From the introduction:

Flaring of natural gas in Texas, particularly at oil wells, is becoming increasingly prevalent as oil production booms. For example, a 2014 Earthworks report notes that the number of flaring permits in Texas increased from 107 in 2008 to over 3,000 in 2013. The oil and gas wells in the Eagle Ford Shale, which comprise only 3.2% of Texas’s total wells, flared 34 billion cubic feet of gas in 2013, 54% of gas flared from all wells in the state. Almost 90% of the flaring came from oil wells in the formation, as opposed to natural gas wells. In that same year, the flaring from just the Eagle Ford Shale oil wells totaled about 3.5 billion pounds of carbon dioxide, equal to a year’s worth of carbon emissions from about 350,000 cars and light trucks. Researchers from the San Antonio Express-News found that from 2009 through the first seven months of 2014 oil and gas operators in the Eagle Ford region wasted about 94 billion cubic feet of natural gas – roughly enough gas to serve the heating and cooking needs of all the homes in San Antonio over four years.
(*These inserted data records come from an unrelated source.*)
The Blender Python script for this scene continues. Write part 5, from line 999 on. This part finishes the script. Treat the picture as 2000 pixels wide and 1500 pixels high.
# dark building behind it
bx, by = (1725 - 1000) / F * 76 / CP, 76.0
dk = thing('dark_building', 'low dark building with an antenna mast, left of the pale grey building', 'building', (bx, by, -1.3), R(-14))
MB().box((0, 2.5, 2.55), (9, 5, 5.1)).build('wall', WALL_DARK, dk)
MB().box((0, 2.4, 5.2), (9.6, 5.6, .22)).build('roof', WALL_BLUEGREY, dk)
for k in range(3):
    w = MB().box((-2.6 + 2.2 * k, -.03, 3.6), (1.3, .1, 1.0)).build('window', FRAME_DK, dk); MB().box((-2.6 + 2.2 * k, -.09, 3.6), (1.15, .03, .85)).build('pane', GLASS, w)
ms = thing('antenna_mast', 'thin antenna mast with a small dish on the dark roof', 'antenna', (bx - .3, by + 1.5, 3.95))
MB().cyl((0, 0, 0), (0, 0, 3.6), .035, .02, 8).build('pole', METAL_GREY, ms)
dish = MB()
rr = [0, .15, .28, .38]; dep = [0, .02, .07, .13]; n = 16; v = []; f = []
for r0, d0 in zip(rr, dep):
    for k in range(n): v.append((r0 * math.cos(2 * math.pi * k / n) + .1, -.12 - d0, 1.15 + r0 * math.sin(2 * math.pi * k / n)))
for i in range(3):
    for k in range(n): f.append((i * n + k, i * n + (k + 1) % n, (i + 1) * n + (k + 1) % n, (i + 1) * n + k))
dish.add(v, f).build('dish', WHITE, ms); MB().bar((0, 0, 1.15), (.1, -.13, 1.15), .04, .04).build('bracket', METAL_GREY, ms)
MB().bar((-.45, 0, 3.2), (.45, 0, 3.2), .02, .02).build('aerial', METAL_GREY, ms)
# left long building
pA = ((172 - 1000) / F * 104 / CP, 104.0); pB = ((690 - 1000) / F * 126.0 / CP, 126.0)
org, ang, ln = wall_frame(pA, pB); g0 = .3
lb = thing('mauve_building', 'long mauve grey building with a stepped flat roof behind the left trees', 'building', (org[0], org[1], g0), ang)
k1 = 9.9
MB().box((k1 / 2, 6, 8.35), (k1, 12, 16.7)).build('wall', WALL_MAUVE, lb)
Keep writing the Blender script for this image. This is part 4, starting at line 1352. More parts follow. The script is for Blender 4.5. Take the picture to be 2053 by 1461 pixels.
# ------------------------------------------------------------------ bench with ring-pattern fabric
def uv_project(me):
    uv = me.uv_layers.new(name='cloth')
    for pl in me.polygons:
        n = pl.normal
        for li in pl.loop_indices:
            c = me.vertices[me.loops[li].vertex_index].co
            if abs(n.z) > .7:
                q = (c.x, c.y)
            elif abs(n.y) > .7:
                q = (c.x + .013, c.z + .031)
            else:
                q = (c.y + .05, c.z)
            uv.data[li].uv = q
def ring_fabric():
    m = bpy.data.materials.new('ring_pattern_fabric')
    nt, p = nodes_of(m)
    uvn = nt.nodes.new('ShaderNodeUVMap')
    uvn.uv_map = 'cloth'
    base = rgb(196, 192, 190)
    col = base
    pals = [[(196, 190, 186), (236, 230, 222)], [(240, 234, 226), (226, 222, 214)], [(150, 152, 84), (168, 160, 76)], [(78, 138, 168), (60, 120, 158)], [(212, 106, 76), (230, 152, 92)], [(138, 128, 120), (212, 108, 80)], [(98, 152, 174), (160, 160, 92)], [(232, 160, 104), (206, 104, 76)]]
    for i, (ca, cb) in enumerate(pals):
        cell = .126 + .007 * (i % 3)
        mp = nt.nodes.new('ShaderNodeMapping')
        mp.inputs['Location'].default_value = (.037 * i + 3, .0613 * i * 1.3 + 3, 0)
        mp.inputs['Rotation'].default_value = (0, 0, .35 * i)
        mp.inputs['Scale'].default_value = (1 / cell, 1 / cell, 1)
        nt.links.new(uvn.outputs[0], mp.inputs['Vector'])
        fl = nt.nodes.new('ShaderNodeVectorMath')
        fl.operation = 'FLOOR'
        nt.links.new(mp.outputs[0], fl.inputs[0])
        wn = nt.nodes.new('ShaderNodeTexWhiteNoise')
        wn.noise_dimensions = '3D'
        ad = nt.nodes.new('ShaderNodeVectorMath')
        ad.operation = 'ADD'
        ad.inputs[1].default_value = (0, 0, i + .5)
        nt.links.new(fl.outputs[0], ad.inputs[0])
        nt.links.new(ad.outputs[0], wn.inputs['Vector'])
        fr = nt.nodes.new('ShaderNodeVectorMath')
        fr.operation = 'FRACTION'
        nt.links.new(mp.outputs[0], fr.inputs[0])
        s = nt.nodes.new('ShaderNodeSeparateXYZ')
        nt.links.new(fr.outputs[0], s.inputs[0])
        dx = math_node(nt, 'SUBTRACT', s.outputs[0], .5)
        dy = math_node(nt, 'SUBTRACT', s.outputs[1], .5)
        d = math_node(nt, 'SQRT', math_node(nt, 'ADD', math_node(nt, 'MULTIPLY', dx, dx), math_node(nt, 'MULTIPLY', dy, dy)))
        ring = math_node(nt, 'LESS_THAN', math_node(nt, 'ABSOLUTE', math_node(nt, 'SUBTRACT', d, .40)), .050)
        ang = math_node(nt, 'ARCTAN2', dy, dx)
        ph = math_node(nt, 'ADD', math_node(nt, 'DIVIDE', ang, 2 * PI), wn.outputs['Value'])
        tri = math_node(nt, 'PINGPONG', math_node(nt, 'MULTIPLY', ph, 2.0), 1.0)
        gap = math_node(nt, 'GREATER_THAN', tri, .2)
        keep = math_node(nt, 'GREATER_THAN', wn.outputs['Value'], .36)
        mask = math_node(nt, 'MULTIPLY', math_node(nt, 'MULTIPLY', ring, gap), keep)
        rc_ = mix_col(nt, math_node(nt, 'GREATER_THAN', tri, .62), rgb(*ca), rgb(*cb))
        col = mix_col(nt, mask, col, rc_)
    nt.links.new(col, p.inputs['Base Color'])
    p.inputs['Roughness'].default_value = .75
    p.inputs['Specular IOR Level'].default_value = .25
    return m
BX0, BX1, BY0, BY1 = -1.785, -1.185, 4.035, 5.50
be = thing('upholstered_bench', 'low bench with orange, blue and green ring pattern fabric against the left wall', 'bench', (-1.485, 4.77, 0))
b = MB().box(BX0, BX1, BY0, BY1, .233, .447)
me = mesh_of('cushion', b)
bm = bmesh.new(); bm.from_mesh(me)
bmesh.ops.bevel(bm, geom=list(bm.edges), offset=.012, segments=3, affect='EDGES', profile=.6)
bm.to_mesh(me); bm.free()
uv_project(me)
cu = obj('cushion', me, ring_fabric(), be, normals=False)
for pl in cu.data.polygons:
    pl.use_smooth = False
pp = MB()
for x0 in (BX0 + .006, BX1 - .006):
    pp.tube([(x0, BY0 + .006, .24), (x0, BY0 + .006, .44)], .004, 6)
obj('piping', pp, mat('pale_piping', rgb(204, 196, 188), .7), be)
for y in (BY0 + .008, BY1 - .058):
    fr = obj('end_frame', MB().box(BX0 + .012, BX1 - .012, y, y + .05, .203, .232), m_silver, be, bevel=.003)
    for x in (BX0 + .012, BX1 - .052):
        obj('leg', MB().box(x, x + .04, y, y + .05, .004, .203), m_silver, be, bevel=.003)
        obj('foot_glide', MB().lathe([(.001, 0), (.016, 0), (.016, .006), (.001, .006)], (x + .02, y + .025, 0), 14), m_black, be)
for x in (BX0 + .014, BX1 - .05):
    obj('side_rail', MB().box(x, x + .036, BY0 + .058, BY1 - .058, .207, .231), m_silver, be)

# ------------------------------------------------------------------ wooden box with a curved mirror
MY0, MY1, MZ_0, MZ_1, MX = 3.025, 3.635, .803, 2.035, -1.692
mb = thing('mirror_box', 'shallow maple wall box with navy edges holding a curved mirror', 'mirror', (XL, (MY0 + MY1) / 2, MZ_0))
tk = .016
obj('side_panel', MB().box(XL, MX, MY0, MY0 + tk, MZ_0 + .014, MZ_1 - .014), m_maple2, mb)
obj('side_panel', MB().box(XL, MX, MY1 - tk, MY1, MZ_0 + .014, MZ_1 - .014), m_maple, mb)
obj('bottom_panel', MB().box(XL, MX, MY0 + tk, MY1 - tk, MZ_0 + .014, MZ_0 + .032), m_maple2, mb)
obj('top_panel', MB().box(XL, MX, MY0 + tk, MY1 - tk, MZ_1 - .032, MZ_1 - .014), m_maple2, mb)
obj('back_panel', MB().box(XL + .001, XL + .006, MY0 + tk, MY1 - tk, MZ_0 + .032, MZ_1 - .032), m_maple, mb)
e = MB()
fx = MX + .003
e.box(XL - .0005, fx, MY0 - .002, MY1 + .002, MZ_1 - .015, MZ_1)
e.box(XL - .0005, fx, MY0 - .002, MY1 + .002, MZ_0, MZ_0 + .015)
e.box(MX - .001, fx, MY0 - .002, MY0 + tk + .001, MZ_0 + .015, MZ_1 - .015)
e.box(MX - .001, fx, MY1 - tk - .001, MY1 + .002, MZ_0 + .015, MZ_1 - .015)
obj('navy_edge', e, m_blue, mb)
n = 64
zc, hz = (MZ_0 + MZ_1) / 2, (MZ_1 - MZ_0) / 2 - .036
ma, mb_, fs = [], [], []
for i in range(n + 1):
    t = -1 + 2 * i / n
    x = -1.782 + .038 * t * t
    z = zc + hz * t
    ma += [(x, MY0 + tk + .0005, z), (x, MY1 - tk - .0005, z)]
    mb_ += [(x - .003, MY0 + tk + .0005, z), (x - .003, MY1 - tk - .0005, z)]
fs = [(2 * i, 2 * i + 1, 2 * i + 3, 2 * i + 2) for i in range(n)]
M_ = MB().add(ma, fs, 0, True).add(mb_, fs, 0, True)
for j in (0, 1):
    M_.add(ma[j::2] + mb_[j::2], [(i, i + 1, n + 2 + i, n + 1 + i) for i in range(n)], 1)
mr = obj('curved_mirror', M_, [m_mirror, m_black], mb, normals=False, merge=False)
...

The same researchers found that flaring in Texas’ Eagle Ford Shale alone has increased 400 percent since 2009, and that residents filed several complaints with state officials about poor air quality associated with flaring to no avail.

Flaring, from either oil or natural gas wells, is subject to a host of regulations. State and federal agencies regulate everything from which facilities may flare to how much output they may flare at one time. In the state of Texas, flaring is regulated by two state agencies and the federal Environmental Protection Agency.